General Motors North American chairman Bob Lutz recently visited Australia to evaluate importing the Holden Monaro and possibly the Commodore Ute to North America. Lutz sees a potential market for the V8 Monaro in the USA “in the range of 20,000 vehicles.”

“We want to take the Monaro coupe back with us and put it in Pontiac dealerships across the US,” he said in a particularly candid speech, delivered to Australian media on Tuesday, February 19, 2002.

If the Monaro export program gets the green light, it could be on sale in America in as little as two years.

“We think the Monaro could easily be the reinvention of the Pontiac GTO, and the Commodore Ute the modern day Chevy El Camino,” he said referring to two well known US General Motors nameplates – both of which currently don’t exist. “None of this is official, yet, but I’m here to look at opportunities, not look for obstacles.”

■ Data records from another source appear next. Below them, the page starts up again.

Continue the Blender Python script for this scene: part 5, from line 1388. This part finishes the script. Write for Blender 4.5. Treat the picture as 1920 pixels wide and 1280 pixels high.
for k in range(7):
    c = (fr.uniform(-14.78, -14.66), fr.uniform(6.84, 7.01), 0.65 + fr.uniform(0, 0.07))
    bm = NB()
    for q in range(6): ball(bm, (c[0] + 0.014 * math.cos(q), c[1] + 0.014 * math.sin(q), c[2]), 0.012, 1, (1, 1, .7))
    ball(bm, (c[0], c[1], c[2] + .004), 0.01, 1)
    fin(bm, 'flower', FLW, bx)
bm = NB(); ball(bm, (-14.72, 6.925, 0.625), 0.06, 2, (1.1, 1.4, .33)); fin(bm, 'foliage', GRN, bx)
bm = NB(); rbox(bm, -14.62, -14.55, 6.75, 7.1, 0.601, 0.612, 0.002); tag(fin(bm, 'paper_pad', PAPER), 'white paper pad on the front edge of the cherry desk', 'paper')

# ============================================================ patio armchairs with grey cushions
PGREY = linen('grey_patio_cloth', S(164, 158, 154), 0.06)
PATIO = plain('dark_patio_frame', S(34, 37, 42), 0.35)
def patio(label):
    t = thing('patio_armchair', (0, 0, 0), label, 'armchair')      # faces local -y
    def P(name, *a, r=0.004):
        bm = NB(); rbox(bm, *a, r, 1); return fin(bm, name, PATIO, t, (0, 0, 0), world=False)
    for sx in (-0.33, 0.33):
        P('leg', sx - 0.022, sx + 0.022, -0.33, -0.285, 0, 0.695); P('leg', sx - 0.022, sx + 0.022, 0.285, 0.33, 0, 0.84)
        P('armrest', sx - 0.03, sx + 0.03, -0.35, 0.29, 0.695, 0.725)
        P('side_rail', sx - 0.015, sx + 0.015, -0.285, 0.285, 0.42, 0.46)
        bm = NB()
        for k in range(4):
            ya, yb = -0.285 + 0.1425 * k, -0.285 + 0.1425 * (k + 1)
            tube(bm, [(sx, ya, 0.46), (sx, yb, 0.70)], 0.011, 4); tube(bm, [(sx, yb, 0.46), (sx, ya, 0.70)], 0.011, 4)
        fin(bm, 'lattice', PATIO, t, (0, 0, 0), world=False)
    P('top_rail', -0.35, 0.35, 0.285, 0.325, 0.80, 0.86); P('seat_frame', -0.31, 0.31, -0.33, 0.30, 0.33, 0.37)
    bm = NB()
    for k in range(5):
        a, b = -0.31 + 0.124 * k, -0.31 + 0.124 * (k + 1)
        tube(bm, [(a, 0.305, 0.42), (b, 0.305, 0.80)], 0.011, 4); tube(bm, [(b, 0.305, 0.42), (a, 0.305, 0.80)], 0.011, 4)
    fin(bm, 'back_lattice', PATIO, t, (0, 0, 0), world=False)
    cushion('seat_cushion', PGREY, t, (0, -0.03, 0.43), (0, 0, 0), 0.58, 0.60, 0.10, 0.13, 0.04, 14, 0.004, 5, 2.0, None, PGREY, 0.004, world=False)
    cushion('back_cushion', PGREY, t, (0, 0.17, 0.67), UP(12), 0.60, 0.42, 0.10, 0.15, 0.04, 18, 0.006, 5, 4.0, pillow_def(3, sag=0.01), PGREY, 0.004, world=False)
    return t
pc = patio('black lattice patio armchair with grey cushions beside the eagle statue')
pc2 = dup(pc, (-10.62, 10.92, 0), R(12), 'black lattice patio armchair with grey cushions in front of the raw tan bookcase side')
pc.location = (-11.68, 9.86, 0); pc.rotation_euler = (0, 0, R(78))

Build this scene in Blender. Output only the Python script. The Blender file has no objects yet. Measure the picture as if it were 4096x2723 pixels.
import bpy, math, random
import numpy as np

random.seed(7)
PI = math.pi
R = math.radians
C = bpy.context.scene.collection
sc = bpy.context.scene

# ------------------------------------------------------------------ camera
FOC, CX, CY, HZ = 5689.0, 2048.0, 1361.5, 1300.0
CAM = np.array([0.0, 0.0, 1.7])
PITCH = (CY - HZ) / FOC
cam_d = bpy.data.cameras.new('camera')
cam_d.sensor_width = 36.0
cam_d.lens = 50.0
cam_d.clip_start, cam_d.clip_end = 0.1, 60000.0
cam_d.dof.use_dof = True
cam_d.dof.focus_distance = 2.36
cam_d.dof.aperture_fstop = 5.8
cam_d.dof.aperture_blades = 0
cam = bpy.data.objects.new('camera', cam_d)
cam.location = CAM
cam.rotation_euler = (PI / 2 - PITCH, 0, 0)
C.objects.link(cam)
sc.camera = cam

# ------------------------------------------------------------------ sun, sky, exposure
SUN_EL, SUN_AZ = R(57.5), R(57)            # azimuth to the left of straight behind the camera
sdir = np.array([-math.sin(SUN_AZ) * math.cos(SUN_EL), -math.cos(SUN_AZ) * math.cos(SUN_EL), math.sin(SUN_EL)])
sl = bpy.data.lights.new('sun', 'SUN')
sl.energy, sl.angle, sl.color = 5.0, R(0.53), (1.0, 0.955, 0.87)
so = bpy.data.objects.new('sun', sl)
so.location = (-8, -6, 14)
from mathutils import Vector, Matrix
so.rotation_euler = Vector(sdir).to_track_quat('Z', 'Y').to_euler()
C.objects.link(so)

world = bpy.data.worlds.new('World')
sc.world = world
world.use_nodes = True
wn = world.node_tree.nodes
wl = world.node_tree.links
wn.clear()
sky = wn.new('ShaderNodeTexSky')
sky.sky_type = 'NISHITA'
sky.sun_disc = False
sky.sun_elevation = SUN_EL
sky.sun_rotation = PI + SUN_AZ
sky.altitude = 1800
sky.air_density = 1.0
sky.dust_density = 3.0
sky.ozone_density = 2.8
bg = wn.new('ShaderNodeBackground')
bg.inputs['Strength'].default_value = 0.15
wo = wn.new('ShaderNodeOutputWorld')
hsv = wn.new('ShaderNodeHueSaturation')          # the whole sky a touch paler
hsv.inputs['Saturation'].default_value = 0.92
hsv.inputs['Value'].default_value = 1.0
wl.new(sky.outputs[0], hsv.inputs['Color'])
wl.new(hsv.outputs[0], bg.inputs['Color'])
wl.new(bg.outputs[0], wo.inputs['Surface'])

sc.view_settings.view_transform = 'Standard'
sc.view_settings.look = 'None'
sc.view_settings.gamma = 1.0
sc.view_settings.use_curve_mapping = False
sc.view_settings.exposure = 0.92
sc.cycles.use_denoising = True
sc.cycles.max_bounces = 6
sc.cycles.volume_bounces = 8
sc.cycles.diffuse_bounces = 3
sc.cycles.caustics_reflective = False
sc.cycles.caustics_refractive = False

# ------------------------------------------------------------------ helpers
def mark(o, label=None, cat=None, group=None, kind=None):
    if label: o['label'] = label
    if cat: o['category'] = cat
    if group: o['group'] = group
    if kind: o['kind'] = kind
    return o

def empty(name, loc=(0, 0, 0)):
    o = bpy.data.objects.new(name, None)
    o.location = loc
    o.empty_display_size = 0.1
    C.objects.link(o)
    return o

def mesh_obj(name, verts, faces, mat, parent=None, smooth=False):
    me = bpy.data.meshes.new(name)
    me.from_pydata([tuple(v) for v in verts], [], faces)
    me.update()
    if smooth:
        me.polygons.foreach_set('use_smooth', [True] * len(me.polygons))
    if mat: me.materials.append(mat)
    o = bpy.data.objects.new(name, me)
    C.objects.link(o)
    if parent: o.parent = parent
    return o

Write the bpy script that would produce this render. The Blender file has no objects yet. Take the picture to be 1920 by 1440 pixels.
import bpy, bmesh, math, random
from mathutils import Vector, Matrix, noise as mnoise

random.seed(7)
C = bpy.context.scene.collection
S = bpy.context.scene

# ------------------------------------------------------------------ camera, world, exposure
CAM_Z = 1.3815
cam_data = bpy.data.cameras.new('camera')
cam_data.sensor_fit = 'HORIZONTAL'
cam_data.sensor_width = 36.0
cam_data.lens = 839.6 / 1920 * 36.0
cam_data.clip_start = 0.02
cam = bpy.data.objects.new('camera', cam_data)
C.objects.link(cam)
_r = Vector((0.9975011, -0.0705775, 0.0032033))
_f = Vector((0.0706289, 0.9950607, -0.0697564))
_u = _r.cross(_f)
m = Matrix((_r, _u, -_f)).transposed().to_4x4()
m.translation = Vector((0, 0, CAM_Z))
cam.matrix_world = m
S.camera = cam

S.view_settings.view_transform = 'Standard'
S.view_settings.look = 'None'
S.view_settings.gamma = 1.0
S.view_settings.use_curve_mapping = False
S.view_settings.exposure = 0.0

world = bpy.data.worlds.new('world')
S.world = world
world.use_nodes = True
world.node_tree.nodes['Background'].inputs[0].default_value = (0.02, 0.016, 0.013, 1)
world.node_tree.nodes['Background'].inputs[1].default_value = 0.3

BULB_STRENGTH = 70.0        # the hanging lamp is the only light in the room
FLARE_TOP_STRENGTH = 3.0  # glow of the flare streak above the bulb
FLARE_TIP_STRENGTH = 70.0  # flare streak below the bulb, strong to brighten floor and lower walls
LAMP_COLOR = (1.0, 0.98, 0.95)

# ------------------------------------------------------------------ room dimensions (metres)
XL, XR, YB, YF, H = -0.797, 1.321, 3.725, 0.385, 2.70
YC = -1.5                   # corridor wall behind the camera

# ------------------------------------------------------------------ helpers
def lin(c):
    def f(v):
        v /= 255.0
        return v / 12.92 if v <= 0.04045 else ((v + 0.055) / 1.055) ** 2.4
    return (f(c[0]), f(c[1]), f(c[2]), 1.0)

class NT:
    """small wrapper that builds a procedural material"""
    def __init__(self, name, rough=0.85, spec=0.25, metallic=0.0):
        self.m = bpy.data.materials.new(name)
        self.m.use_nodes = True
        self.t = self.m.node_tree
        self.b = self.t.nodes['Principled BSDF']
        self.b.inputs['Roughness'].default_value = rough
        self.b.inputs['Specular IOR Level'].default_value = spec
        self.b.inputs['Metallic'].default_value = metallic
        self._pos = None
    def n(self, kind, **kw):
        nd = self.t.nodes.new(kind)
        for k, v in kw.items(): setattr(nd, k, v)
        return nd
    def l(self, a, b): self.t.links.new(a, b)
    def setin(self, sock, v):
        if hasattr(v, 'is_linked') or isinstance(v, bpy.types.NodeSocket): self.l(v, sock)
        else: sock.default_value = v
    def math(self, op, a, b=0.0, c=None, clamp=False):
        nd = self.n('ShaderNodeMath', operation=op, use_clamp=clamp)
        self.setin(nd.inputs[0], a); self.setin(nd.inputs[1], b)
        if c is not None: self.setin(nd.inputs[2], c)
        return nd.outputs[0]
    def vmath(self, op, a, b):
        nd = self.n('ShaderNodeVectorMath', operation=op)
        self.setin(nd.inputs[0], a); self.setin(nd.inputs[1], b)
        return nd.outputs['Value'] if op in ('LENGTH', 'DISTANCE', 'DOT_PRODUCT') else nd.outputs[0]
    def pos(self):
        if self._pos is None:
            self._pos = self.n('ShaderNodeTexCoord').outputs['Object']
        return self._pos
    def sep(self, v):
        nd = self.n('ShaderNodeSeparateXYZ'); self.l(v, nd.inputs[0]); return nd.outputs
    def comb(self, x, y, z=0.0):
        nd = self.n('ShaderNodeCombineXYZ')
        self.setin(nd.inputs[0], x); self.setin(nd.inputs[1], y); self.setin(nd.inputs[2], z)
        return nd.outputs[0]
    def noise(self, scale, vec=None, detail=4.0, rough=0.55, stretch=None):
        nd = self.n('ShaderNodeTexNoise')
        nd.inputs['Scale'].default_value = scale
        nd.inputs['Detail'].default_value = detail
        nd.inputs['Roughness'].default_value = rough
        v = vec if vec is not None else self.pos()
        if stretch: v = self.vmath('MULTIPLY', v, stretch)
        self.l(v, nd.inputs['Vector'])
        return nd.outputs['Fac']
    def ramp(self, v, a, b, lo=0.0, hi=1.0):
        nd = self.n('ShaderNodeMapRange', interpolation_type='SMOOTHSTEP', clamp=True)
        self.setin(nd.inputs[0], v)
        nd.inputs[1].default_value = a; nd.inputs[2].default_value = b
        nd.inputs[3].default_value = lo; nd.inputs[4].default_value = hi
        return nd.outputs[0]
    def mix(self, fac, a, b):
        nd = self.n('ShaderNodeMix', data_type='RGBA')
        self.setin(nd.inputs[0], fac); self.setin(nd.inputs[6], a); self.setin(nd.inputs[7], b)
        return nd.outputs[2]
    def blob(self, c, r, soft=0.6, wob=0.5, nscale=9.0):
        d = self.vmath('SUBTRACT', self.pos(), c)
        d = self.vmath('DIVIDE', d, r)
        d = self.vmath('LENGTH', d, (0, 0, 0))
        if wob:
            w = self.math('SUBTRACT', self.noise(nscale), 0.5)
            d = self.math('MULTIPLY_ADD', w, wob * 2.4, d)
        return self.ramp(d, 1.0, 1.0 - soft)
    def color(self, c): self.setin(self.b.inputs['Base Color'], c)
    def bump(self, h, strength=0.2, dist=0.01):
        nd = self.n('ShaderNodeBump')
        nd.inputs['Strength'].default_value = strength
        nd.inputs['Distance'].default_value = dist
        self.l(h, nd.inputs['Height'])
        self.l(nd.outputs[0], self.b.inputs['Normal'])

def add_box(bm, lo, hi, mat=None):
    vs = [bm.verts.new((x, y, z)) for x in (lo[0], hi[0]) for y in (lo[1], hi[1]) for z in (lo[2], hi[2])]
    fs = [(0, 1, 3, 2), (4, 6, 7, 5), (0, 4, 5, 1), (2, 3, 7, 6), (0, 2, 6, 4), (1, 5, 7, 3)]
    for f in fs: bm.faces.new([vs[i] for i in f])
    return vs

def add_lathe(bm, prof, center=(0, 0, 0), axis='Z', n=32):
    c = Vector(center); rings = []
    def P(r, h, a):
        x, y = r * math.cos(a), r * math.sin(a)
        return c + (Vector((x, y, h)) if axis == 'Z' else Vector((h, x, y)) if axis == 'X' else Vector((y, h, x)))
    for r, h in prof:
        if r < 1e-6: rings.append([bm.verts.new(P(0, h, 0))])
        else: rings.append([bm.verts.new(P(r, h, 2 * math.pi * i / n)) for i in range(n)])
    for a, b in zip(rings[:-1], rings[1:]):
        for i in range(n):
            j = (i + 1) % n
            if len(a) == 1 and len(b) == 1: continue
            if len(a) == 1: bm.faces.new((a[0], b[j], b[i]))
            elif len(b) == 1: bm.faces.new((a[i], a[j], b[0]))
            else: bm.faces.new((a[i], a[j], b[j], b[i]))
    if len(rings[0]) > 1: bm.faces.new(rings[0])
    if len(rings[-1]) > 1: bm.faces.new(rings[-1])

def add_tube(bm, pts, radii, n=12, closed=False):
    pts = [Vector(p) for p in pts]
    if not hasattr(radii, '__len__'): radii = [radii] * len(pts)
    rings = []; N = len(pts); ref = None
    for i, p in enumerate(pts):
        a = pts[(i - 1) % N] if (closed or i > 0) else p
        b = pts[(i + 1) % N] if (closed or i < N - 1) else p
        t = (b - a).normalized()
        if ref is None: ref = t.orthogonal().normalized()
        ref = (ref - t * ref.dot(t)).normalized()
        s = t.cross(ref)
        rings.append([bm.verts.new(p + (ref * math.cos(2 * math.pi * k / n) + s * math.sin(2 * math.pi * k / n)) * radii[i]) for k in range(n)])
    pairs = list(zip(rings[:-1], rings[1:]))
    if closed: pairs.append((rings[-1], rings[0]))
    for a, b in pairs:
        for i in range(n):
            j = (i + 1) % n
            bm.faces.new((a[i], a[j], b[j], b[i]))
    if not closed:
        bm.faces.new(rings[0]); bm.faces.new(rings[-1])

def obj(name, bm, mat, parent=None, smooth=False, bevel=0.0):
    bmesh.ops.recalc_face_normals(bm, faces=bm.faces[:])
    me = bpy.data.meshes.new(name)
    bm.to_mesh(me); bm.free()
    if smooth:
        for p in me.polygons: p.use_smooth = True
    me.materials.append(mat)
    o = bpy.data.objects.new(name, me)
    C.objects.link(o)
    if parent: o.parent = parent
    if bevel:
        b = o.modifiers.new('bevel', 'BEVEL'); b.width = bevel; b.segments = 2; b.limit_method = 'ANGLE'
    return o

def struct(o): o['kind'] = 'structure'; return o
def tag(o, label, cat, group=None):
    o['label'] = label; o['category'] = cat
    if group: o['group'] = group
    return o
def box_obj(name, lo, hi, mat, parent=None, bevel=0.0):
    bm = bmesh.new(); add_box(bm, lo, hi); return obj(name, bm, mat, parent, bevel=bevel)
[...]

Two obstacles the Monaro will have to overcome relate to safety, and production capacity. The Monaro may have to be modified to meet strict North American safety standards before it can be sold there. Also, Holden’s Elizabeth production plant is currently flat out producing enough Commodores and Monaros for Australia. Holden builds 140,000 Commodore-based vehicles a year under a two-shift schedule. In order to accommodate potential US demand, a third shift would have to be added.

Both Lutz and Holden boss Peter Hanenberger are cautiously optimistic about this export opportunity.

Lutz wouldn’t lay odds on the success of the ‘Monaro to the US’ export venture, instead saying, “GM has a history of getting things done when two parties want it done. North America badly wants the Monaro, and Holden wants to boost its exports.”

That’s the official reason behind Lutz’s recent visit. But does it take six General Motors heavies to evaluate what they readily admit is a ‘niche’ model? We have reason to believe Lutz is in Australia looking at far more than just potential US imports.

Bob Lutz is the recently appointed chairman of General Motors North America, and vice chairman in charge of product development. He visited Australia for 4 days with a team of executives from GM North America. This team included no less than four vice presidents, the biggest collection of General Motors VPs to ever visit Australia.

Engineering, powertrain development, communications, research and development, and the product planning department were all represented, which accounts for almost all of GM’s product departments. Rudy Schlais, retiring president of GM Asia Pacific, and his replacement Fritz Henderson were also in Australia at the same time.

That such an elite team should make a combined excursion downunder, coupled with Lutz’s unreserved, gushing praise for General Motors’ Holden subsidiary would suggest the trip was actually a wake up call for the North American operation.

Lutz stated, in no uncertain terms, that he wants General Motors to look closely at what Holden does and how it does it, and take best practices back to the States. “Holden is a microcosm of what we would like GM to be,” he said. “GM really has a lot to learn from what Holden does.”
A Holden insider sees this attention and praise from the top of the GM corporate tree as potentially dangerous – a two edged sword.

“It’s great that General Motors’ attention is focused on Holden,” the insider said, “but it’s also dangerous. All this praise is effectively a slap in the face of General Motors’ US executives. Lutz is basically saying ‘Look at what those guys in Australia can do with limited manpower and limited budgets. Why can’t you do that?’ “

Phrases like “Holden is building great products… a hidden nugget of excellence… the only GM company to achieve budgeted profit,” are prevalent throughout Lutz’s speech. Our source believes this will only inflame Holden’s American counterparts rather than encourage them to learn.

“You can’t teach them (GM USA) anything. They don’t accept that anything innovative or useful can come from anywhere outside US borders. “

“You can’t teach them (GM USA) anything. They don’t accept that anything innovative or useful can come from anywhere outside US borders. The flow of information and technology in GM is a one way street, and every time we go over there we are banging our heads against a brick wall.”
Our source went on to suggest that Lutz’s attentions and praise puts Holden in a dangerous position.

“They (GM) will now be spending plenty of time looking at how Holden gets things done, but not with the sole intention of learning from it. They will also be looking to poke holes in our accomplishments, to show why things shouldn’t be done the way Holden does them.”

That may be so, but Bob Lutz’s intentions are clear. The man who, along with General Motors CEO Rick Wagoner and GM finance boss John Devine, is tasked with taking GM boldly into the future is clear on what he wants to accomplish with this trip to Australia. “GM must leverage Holden every way it can, must learn from it as much as possible…We must share best practices, best designs, best components…to make the best cars.”

Whichever way you look at it, those in the GM tower of power are searching for ways to make General Motors the driving force in the automotive 21st century. And their gaze is firmly fixed on Australia. For better or worse.